Esta pieza para las infancias rescata la novela Momo, o la extraña historia de los ladrones de tiempo y de la niña que devolvió el tiempo a los hombres, escrita por el alemán Michael Ende en 1972, y la comparte en una versión teatral a cargo de Angie Oña para hacerla llegar a nuevos espectadores y posibles lectores. El corazón de la historia es una honda reflexión sobre el tiempo y la forma de gestionarlo y vivenciarlo de cada uno en la intimidad y también junto con los otros. Su personaje central es una niña huérfana llamada Momo que, teniendo el don de escuchar a los demás, convive en las calles con varios personajes barriales hasta que debe enfrentarse a unos seres grises que buscan quitarles el tiempo a las personas para ahorrarlo en su Banco del Tiempo. La dirección está a cargo de Freddy González y Angie Oña, una dupla artística que ya viene trabajando hace tiempo en otras puestas.
Los directores se centraron en el trabajo actoral y lograron componer y destacar a Momo, en una delicada interpretación de Ornella Regno, quien, junto con el personaje de su amigo Gigi (un cuentacuentos interpretado por la propia Oña), es la narradora de esta compleja historia, que, lejos de subestimar a las infancias, las invita a descubrir diversas capas de sentido. El elenco va hilvanando las distintas escenas en un ritmo medido que construye y sostiene las pausas necesarias para poder comprender lo que buscan expresar los personajes. Hay un interesante trabajo escénico que se despliega en los diferentes niveles del Teatro Victoria y logra dar profundidad al relato, estableciendo una atmósfera brumosa que acompaña la presencia del grupo de seres grises: los ladrones del tiempo. Esa ambientación algo oscura, bien trabajada con recursos de iluminación a cargo de Inés Iglesias, resalta lo fantástico de un relato plagado de reflexiones filosóficas sobre las sociedades modernas y sus formas de vida. En ese sentido, el montaje, recomendado para niños de 6 años o más, resulta atractivo para un público adolescente y también adulto.
Además del notable trabajo actoral y de un montaje que no cae en el exceso de estímulos (algo que parece habitual en el teatro infantil), destaca la creación lúdica del vestuario, realizado también por Oña. El planteo escénico es, además, coherente con el contenido: en momentos clave se detiene para trasladar cuestiones que no buscan respuestas directas, sino que están ahí para disparar reflexiones en la audiencia. Hay elementos realmente atractivos para el público infantil, como la presencia de la tortuga Casiopea (resuelta con un dispositivo mecánico) que, tan brillante como la constelación que comparte su nombre, guía a Momo en su peripecia para encontrarse con la Señora Hora, aquí en versión femenina –en el original es el Maestro Hora–, interpretada con vuelo mágico por Antonella Fontanini.
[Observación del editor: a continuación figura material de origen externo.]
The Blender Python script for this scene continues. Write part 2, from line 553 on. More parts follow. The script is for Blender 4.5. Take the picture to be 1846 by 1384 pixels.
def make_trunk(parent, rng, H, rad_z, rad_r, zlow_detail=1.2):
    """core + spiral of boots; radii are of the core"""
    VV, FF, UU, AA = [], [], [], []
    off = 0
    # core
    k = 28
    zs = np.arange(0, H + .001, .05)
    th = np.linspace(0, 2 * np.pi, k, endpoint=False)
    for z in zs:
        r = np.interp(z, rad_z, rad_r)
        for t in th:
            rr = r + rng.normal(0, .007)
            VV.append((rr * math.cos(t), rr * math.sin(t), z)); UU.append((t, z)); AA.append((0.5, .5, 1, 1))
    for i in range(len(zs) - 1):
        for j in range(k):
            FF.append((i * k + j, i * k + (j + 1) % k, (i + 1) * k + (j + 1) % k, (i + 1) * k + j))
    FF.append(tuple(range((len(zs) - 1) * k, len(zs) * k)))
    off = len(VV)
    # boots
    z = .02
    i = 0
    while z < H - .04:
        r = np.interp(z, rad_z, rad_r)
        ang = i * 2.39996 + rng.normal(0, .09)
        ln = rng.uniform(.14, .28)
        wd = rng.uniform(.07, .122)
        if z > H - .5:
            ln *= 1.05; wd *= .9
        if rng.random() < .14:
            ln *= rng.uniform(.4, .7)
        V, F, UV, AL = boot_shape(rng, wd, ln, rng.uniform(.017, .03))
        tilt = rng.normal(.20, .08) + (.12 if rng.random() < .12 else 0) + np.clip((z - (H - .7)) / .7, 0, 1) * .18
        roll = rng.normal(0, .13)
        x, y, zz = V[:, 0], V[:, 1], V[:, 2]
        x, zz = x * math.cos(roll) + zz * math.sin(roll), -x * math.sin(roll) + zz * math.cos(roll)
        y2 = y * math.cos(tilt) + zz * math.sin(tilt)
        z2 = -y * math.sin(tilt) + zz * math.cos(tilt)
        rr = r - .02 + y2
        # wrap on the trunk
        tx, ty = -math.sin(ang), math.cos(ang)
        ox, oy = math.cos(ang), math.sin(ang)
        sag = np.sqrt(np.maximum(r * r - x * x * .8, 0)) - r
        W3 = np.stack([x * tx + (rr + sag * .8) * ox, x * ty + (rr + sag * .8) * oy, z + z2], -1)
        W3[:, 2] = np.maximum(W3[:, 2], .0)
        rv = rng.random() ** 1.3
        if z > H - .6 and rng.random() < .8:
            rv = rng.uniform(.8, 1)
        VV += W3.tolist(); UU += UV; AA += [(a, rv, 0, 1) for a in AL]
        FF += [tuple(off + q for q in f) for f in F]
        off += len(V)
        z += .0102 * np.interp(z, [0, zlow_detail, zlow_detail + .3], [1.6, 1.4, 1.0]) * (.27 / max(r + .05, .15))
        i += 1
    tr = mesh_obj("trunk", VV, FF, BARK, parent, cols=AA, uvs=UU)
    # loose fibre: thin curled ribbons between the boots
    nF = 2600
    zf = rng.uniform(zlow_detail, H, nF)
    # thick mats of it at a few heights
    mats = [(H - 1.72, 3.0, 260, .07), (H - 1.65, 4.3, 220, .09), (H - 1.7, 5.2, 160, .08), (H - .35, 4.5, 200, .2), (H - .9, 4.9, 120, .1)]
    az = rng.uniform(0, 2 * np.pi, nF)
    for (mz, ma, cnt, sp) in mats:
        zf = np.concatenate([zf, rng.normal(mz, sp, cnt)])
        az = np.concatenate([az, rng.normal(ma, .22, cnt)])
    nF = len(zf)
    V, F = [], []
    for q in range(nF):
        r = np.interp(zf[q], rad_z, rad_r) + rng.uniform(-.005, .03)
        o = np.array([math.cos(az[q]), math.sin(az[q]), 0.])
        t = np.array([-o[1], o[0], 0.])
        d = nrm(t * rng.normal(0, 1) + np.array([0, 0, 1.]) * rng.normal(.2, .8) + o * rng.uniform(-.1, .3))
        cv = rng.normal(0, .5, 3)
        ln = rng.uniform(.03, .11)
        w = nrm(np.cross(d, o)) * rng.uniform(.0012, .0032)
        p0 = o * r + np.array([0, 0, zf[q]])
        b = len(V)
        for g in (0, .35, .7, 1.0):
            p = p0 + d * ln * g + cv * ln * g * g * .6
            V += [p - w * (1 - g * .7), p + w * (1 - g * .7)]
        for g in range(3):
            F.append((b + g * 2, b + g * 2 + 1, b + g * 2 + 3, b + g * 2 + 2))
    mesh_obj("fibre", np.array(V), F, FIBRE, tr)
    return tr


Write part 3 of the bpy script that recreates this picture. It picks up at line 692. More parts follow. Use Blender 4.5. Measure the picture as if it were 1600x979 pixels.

La pieza logra componer una atmósfera que, si bien es sombría por los peligros que sugiere la presencia de los hombres grises, transita hacia la luminosidad en diálogos cargados de figuras poéticas que trabajan sobre la esperanza. Sin duda, esta puesta es una oportunidad para compartir con las infancias las ideas de un autor visionario en su planteo que invita a pensarnos en una era atravesada por el consumo en la que lo racional y lo espiritual juegan varias pulseadas. Al mismo tiempo, la puesta no pierde de vista la fortaleza del relato fantástico y el fuerte potencial protagónico de los personajes infantiles, y resulta una propuesta disfrutable para asistir en familia y compartir miradas entre generaciones.